*Material*.
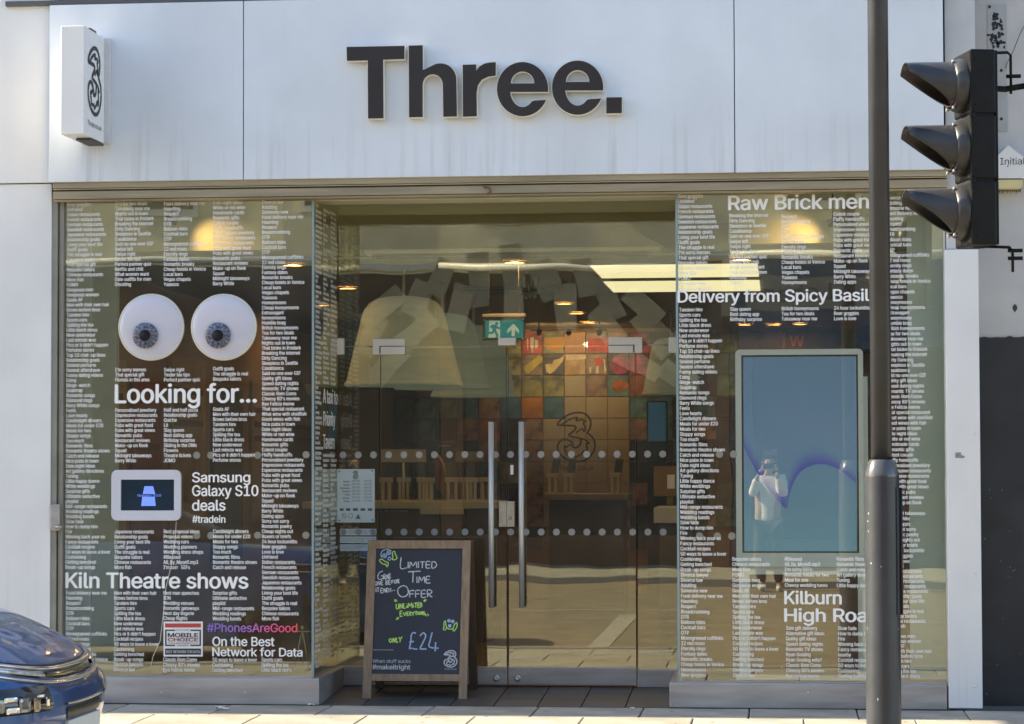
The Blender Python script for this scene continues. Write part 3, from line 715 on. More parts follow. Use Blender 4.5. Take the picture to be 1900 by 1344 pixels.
# ================================================================== THINGS HUNG IN OR STUCK TO THE WINDOWS
EYEW = mat('eyeball_white', (.60, .59, .68), .22, var=.03, coat=.4)
EYER = mat('eyeball_rim', (.66, .64, .56), .4)
IRIS = mat('iris_slate_blue', (.15, .17, .27), .25, var=.5, scale=30, coat=.6)
n = IRIS.node_tree; b = n.nodes['Principled BSDF']; tc = n.nodes.new('ShaderNodeTexCoord')      # radial fibres
sx = n.nodes.new('ShaderNodeSeparateXYZ'); at = n.nodes.new('ShaderNodeMath'); at.operation = 'ARCTAN2'
n.links.new(tc.outputs['Object'], sx.inputs[0]); n.links.new(sx.outputs['Z'], at.inputs[0]); n.links.new(sx.outputs['X'], at.inputs[1])
ln = n.nodes.new('ShaderNodeVectorMath'); ln.operation = 'LENGTH'; n.links.new(tc.outputs['Object'], ln.inputs[0])
cb = n.nodes.new('ShaderNodeCombineXYZ'); ms = n.nodes.new('ShaderNodeMath'); ms.operation = 'MULTIPLY'; ms.inputs[1].default_value = 4.5
mt = n.nodes.new('ShaderNodeMath'); mt.operation = 'MULTIPLY'; mt.inputs[1].default_value = 28
n.links.new(at.outputs[0], ms.inputs[0]); n.links.new(ms.outputs[0], cb.inputs[0]); n.links.new(ln.outputs['Value'], mt.inputs[0]); n.links.new(mt.outputs[0], cb.inputs[1])
nz = n.nodes.new('ShaderNodeTexNoise'); nz.inputs['Scale'].default_value = 1.6; nz.inputs['Detail'].default_value = 4; n.links.new(cb.outputs[0], nz.inputs['Vector'])
rp = n.nodes.new('ShaderNodeValToRGB'); rp.color_ramp.elements[0].position = .38; rp.color_ramp.elements[0].color = (.018, .022, .05, 1); rp.color_ramp.elements[1].position = .70; rp.color_ramp.elements[1].color = (.24, .25, .34, 1)
n.links.new(nz.outputs['Fac'], rp.inputs[0]); n.links.new(rp.outputs[0], b.inputs['Base Color'])
for cx, cyy, side in ((281.5, 607.5, 'left'), (416, 607.5, 'right')):
    YE = .004
    c = P(cx, cyy, YE); rr = P(cx + 60.5, cyy, YE).x - c.x
    e = thing('giant_eye', f'giant white eyeball with a slate blue iris, the one {"farther from" if side == "left" else "nearer"} the entrance', 'eye decoration', c, 'pair of giant eyes on the left display window')
    prof = [(rr, -.004)] + [(rr * math.sin(t), -.004 + .055 * math.cos(t)) for t in [R(a) for a in range(86, -1, -8)]]
    prof = [(r_, h_) for r_, h_ in prof]
    m = MB(); m.lathe([(rr * .985 * math.sin(R(a)), .004 + .032 * math.cos(R(a))) for a in range(90, 0, -6)] + [(.0005, .036)], c + Vector((0, -.008, 0)), 48, 'Y'); m.build('eyeball', EYEW, e)
    m = MB(); m.lathe([(rr * 1.01, 0), (rr * 1.01, .010), (rr * .955, .014), (rr * .955, 0)], c + Vector((0, -.006, 0)), 48, 'Y', cap=False); m.build('rim', EYER, e)
    ic = P(cx - 8.5, cyy + 16, YE); ir = .083
    d = (ic - c); hgt = .004 + .032 * math.sqrt(max(0, 1 - (d.length / (rr * .985)) ** 2))
    iw = ic + Vector((0, -.008 - hgt, 0))
    io = MB(); io.lathe([(ir, -.03), (ir, .012), (ir * .92, .016), (.0005, .018)], iw, 40, 'Y')
    iob = io.build('iris', IRIS, e); origin(iob, iw - c)
    m = MB(); m.lathe([(ir * .44, 0), (ir * .44, .0205), (.0005, .0215)], iw, 28, 'Y'); pb_ = m.build('pupil', mat('pupil_black', (.012, .012, .016), .55, spec=.2), iob)

# small screen in a white rounded frame
def rrect(pl, x0, y0, x1, y1, rad, k=6):
    (a0, b0), (a1, b1) = pl.ab(x0, y1), pl.ab(x1, y0); r_ = abs(pl.ab(x0 + rad, y1)[0] - a0); out = []
    for cx, cyy, s in ((a1 - r_, b1 - r_, 0), (a0 + r_, b1 - r_, 90), (a0 + r_, b0 + r_, 180), (a1 - r_, b0 + r_, 270)):
        for i in range(k + 1): t = R(s + 90 * i / k); out.append((cx + r_ * math.cos(t), cyy + r_ * math.sin(t)))
    return out
def frame(m, pl, outer, inner, h0, h1):
    k = len(outer); V = [[m.bm.verts.new(pl.w(a, b, h)) for a, b in L_] for L_, h in ((outer, h0), (outer, h1), (inner, h1), (inner, h0))]
    for i in range(k):
        j = (i + 1) % k
        for q_ in range(4):
            f = m.bm.faces.new((V[q_][i], V[q_][j], V[(q_ + 1) % 4][j], V[(q_ + 1) % 4][i])); f.material_index = m.mi
FRW = mat('white_screen_frame', (.60, .60, .68), .3, var=.03)
tb = thing('small_screen', 'small phone advert screen in a white rounded frame on the left window', 'screen', P(272, 919, 0))
m = MB(); frame(m, FY(-.001), rrect(FY(0), 208, 872, 337, 966, 11), rrect(FY(0), 225.5, 890, 324.5, 947.5, .6), .001, .022); m.build('screen_frame', FRW, tb)
SCRB = mat('dark_display_glass', (.008, .010, .016), .12, var=.6, scale=5, emit=(.01, .018, .03), estr=.35)
m = MB(); g2 = FY(-.008); m.face([g2.w(*g2.ab(x, y)) for x, y in ((225, 948), (325, 948), (325, 889.5), (225, 889.5))]); m.build('display', SCRB, tb, False)
BLU = mat('blue_phone_image', (.03, .05, .2), .3, emit=(.10, .17, .62), estr=.62, var=.3, scale=20)
m = MB(); g3 = FY(-.0095)
m.face([g3.w(*g3.ab(x, y)) for x, y in ((265, 917), (288, 917), (284, 902.5), (268, 902.5))]); m.face([g3.w(*g3.ab(x, y)) for x, y in ((262, 939), (289, 939), (287, 922), (264, 922))])
headline(FY(-.0105), 'Galaxy S10', 255, 299, 917.4, 921.6, 0, .0, 2, m, 0)
m.build('advert_image', BLU, tb, False)

# tall blue screen on a stand behind the right window
YS = .16
st = thing('digital_screen', 'tall blue advertising screen in a pale rounded frame behind the right window', 'advertising screen', P(1485, 1262, YS))
PALE = mat('pale_green_grey_enamel', (.80, .83, .89), .38, var=.04)
S_ = FY(YS)
m = MB(); frame(m, S_, rrect(S_, 1366.5, 647.5, 1601, 1052, 9), rrect(S_, 1377.5, 658, 1591.5, 1026, 1.2), -.05, .012); m.build('screen_frame', PALE, st)
m = MB(); frame(m, S_, rrect(S_, 1377, 657.5, 1592, 1026.5, 1.2), rrect(S_, 1381, 661.5, 1588.5, 1023, .5), -.01, .006); m.build('screen_bezel', BLACK, st)
SB = bpy.data.materials.new('blue_display'); SB.use_nodes = True; n = SB.node_tree; b = n.nodes['Principled BSDF']; MATS['blue_display'] = SB
tc = n.nodes.new('ShaderNodeTexCoord'); sx = n.nodes.new('ShaderNodeSeparateXYZ'); rp = n.nodes.new('ShaderNodeValToRGB')
n.links.new(tc.outputs['Generated'], sx.inputs[0]); n.links.new(sx.outputs['Z'], rp.inputs[0])
for i, (p, c) in enumerate(((0, (.076, .155, .205)), (.25, (.070, .135, .20)), (.55, (.070, .122, .205)), (1, (.058, .105, .175)))):
    e = rp.color_ramp.elements[i] if i < 2 else rp.color_ramp.elements.new(p)
    e.position = p; e.color = (*c, 1)
n.links.new(rp.outputs[0], b.inputs['Emission Color']); b.inputs['Emission Strength'].default_value = .54
b.inputs['Base Color'].default_value = (.01, .012, .016, 1); b.inputs['Roughness'].default_value = .04; b.inputs['Specular IOR Level'].default_value = .3
m = MB(); m.face([S_.w(*S_.ab(x, y), .001) for x, y in ((1379, 1025), (1590, 1025), (1590, 659.5), (1379, 659.5))]); m.build('display', SB, st, False)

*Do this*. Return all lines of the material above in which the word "from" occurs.

*Output for this exercise*.
The Blender Python script for this scene continues. Write part 3, from line 715 on. More parts follow. Use Blender 4.5. Take the picture to be 1900 by 1344 pixels.
    e = thing('giant_eye', f'giant white eyeball with a slate blue iris, the one {"farther from" if side == "left" else "nearer"} the entrance', 'eye decoration', c, 'pair of giant eyes on the left display window')